Heat Transport and Dissipation in 2.5D Rotating Internally Heated and Cooled Convection (2507.06673v1)

Abstract: Models of astrophysical convection, such as mixing length theory, typically assume that the heat transport is independent of microphysical diffusivities. Such 'diffusion-free' behaviour is, however, not observed in numerical simulations employing standard fixed-flux or fixed-temperature boundary conditions, except possibly in extreme parameter regimes that are computationally expensive to achieve. Recent numerical and experimental work has suggested that internally heated and cooled convection can exhibit diffusion-free scalings in more numerically accessible regimes. Here, we present direct numerical simulations of 2.5D Cartesian rotating thermal convection driven by an internal heating and cooling function. The use of distributed heating and cooling functions alleviates sharp thermal boundary layers that would otherwise be present, allowing the flows to be simulated with modest computational resources. We show that for high Rossby numbers this set-up recovers mixing length theory scalings for the heat transport. The velocity amplitudes, in contrast, are observed to display diffusion-limited scalings.

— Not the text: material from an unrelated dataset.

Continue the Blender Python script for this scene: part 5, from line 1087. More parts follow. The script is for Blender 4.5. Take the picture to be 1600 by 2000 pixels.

By comparing against boundary driven rotating convection, we show that internally heated cases have a larger fraction of their thermal dissipation occuring in the bulk of the fluid. We suggest this is connected to the increased convective efficiency observed in these cases. Our results indicate that 2.5D internally heated convection can be used as a computationally inexpensive test-bed to investigate some aspects of diffusion-free heat transport.